Hello,
Hard times build hard thoughts.
Having a relationship is not easy…. After properly being in one, I realized that love is not something I expected to be.
First of all, before I start contemplating my thoughts, I want to share one video I saw on TikTok (yep using that now 😀 ) , where monk was talking that there is no relationship. No arrows between two people (as in giving and taking). There is only you and the love you have. You don’t give love and you don’t receive it. As he said – love is nothing but emotion.
When I was watching a video, I was confused as of what he means. But a bit of thinking and I realized. You know famous quote – “we accept the love we think we deserve“?
Well, here it is. We as humans expect the love to come from somewhere, right? Parents, friends, partner and etc. We want them to give love to us. But what is the problem? They expect the same. What is another problem? We all understand love differently. For me love can mean – caring for me and helping. For other love can be buying things as flowers, sweets and other things.
Unfortunately, we are the ones who can give love to ourselves. We are the ones, who know, what we love. Per say, if you love certain music genre, do you now expect the music to give something to you? No. You just love it. If you love certain movies, do you expect those movies to give something to you? Again no. You just enjoy it.
You see where I am going with this? Only ourselves can love ourselves. Nobody else can and nobody will. The most important part- is to love yourself!
Now what we have in relationships? We expect someone – totally different – to love us the way we want or we expect to be loved. Or more likely – how we love ourselves. It is not possible! Love comes within us, not from outside of us. I think that is why we see soooo many single people nowadays, being absolutely happy, because they love themselves and they do what they love! Of course it is super amazing to be single, when you love yourself and you know how to!

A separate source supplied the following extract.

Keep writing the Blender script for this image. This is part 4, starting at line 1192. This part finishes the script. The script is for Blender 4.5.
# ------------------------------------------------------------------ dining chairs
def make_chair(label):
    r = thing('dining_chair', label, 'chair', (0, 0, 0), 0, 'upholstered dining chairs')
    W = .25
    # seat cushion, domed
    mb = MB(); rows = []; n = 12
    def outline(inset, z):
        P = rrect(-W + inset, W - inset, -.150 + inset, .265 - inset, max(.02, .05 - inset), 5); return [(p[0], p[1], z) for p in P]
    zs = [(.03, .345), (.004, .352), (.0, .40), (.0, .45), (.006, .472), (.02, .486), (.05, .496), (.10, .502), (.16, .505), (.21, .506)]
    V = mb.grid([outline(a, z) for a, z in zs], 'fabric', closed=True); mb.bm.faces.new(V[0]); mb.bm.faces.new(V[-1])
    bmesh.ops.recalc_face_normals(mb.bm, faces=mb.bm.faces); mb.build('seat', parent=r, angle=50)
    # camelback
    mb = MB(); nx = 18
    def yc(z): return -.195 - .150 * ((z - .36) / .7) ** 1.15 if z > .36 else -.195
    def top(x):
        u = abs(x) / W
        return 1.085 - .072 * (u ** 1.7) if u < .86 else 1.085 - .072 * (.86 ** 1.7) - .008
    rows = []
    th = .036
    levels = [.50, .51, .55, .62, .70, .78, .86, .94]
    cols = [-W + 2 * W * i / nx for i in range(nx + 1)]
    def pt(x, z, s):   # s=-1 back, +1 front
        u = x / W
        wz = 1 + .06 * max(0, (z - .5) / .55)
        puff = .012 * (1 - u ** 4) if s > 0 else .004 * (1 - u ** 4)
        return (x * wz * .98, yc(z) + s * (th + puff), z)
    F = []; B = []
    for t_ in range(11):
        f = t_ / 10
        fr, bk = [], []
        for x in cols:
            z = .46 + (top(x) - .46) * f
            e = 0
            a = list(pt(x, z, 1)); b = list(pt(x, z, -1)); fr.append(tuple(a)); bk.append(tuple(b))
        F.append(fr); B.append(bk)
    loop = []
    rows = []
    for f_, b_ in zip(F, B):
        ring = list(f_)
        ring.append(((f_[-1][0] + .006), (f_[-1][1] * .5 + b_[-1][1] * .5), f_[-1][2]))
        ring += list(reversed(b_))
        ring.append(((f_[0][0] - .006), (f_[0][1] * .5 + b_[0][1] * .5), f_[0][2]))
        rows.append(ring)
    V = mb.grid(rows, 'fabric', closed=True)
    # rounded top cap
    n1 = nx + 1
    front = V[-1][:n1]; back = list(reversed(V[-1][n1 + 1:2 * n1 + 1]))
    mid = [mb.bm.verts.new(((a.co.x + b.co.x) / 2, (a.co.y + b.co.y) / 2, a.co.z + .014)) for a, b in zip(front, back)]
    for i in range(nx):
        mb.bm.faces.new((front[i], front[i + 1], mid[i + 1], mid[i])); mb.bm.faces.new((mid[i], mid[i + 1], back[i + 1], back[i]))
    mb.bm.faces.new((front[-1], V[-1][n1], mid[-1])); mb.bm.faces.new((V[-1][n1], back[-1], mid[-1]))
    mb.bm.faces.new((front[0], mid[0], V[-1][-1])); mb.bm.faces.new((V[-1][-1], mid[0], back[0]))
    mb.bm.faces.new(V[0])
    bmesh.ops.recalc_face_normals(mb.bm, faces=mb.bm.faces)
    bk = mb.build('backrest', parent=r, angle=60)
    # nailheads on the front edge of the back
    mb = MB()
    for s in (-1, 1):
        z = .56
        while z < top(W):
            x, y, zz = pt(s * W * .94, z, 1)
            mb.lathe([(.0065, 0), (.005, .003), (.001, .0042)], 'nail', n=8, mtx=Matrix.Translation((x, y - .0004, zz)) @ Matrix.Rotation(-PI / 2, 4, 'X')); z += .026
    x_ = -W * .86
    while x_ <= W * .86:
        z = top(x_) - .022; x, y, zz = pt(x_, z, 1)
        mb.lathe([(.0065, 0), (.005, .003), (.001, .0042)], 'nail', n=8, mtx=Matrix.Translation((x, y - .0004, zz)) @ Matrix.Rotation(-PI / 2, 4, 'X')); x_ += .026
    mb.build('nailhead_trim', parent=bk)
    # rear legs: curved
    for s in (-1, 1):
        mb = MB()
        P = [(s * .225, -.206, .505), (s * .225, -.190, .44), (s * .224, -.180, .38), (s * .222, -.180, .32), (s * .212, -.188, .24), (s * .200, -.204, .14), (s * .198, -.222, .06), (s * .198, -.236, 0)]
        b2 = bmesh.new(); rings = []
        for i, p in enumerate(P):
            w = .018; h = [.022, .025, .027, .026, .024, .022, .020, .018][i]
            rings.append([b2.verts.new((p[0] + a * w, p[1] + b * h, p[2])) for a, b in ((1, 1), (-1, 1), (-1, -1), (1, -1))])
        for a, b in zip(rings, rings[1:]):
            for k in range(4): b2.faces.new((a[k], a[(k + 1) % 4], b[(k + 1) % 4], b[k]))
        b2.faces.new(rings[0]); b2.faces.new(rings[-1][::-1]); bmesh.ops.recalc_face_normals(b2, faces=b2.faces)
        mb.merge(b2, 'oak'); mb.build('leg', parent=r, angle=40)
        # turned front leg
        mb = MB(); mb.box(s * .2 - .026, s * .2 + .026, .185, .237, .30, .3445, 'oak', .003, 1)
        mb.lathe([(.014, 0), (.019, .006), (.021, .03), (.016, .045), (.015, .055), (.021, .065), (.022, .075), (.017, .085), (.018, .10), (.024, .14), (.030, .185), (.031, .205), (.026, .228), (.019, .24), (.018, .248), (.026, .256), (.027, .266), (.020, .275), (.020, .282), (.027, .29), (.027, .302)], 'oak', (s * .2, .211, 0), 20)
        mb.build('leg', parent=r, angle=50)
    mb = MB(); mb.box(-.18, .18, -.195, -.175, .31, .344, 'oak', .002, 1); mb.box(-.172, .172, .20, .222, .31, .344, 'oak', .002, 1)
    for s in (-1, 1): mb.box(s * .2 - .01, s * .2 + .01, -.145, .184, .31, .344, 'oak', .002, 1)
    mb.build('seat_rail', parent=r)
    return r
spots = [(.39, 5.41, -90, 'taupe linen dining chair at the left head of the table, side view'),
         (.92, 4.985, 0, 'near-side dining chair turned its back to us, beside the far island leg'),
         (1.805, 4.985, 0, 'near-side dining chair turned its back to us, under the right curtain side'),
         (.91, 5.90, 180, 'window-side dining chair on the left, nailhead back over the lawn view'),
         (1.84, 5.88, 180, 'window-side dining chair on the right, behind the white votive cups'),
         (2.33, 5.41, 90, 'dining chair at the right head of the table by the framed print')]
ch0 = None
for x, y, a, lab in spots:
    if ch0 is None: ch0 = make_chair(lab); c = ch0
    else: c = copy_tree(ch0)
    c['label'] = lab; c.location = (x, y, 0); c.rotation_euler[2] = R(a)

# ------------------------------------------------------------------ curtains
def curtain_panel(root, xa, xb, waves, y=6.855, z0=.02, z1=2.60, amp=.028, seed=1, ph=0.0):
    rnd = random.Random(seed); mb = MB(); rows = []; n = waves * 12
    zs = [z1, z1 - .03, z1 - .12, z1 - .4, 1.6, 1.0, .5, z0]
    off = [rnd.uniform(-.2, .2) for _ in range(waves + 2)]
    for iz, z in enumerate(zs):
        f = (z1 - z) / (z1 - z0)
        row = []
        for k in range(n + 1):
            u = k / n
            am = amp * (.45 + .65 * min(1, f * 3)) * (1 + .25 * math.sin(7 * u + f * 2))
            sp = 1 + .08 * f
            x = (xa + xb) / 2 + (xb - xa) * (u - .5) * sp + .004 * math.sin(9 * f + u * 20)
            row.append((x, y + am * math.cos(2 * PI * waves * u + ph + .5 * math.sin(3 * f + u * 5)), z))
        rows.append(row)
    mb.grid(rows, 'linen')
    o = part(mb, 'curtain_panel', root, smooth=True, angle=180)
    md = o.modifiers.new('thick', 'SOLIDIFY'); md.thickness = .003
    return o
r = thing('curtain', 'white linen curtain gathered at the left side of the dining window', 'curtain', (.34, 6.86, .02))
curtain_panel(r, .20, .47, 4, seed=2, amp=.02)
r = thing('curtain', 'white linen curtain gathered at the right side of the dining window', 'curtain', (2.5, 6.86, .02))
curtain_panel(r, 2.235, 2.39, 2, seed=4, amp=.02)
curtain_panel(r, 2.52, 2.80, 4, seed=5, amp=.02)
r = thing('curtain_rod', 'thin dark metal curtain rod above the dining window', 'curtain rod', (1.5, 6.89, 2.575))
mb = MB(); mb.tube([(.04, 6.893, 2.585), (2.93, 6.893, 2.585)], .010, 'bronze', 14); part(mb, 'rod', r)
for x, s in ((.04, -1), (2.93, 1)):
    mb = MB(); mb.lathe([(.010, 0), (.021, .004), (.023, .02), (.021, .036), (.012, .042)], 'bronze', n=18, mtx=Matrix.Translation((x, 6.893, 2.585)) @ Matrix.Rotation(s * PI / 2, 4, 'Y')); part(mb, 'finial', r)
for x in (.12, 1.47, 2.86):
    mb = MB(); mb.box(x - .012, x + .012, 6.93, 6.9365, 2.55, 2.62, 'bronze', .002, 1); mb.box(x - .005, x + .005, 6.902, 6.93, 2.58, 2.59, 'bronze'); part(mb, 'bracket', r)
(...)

Problem is that people go to relationships expecting to get the love. Some don’t get it and they get disappointed. People put themselves in a trap. That is why, many people get stuck with narcissists as people think, that all things they do – means they love you. You think – wow, this person buying me flowers, buying me trips and etc, – that means they love you? No. Later on people say – oh person changed, they showed their real face. Of course, they trapped you with making your love emotion to be on top, instead of you thinking straight.
Look, you can buy yourself flowers, sweets, you can go yourself to cinema or to favourite restaurant. Just make sure you can afford it and hey! You don’t need somebody else to do it for you! You just do it for yourself! Because why? You love yourself. People expect others to love them, but excuse me, we are not capable of knowing how actually to love someone… We can only now how to love ourself.
What I learned, is basically, you should be looking for the person, who loves themselves, who can take care of themselves and not to expect you to do stuff for them.
When you are happy and you treat yourself good, nobody can put you down!
To do this is waaaay easier when you are single. Not sure how you should navigate this, if you have a partner. I guess main thing is inspire each other to love yourself more. So what I mean, is that you show an example how can love flourish, by doing your things. Partner is there for us, but we must remember, that them doing something for us, does not mean love!
Now where the famous quote comes in? If you don’t know how to love yourself, you attract people who doesn’t love themselves either.
Okay, when it comes to relationships and let’s say expectations with loyalty, communication, honesty, respect and etc, first of all you need to be like that. You need to be loyal, communicative, honest, respectful and etc. I know! Sometimes it happens that you think you had all that, but something changes and you know what I will say?
Another TikTok video I have seen, women said – if they cheat – it is not on me, it is not because of me and all about the person who did cheat. As she said, she wants to be loyal, because this is her value. This is how she values/loves herself. Betraying somebody else, only means you betrayed yourself as it means you are not loyal. And if you had a value – I am loyal, you would have not done that.
I know, difficult to understand, but when you start thinking about it, makes so much sense!
Same if your partner is angry or defensive, trust me, has nothing to do with you! It is their emotions and their reactions, that is something that triggers them and you may never be able to understand why. Same if someone makes you angry in relationship – here is your sign to look at yourself and analyse- why it made you feel like that?
Relationship is reflection of us and our childhood. While being in relationship myself I realized how many things comes up from the childhood, specifically, how parents treat you and etc.
Listen, our lives are already difficult. Seriously, since I became an adult, the problems just DON’T STOP….. So, please, let’s give ourselves the love. Love ourselves, improve ourselves and realize – that is all that matters! As long as we can take care of ourselves, there is no better love you can receive. The only love you can receive is the love you give to yourself! NOT SOMEBODY ELSE.
Again, loving somebody the way you think is correct way, maybe totally unacceptable for them! That is unfortunately how it is.
Most important part – relationship is a business deal. Make sure you make a good deal. If deal is not good, you can always leave. Yes, it might be difficult and not great emotionally, but not all businesses meant to survive.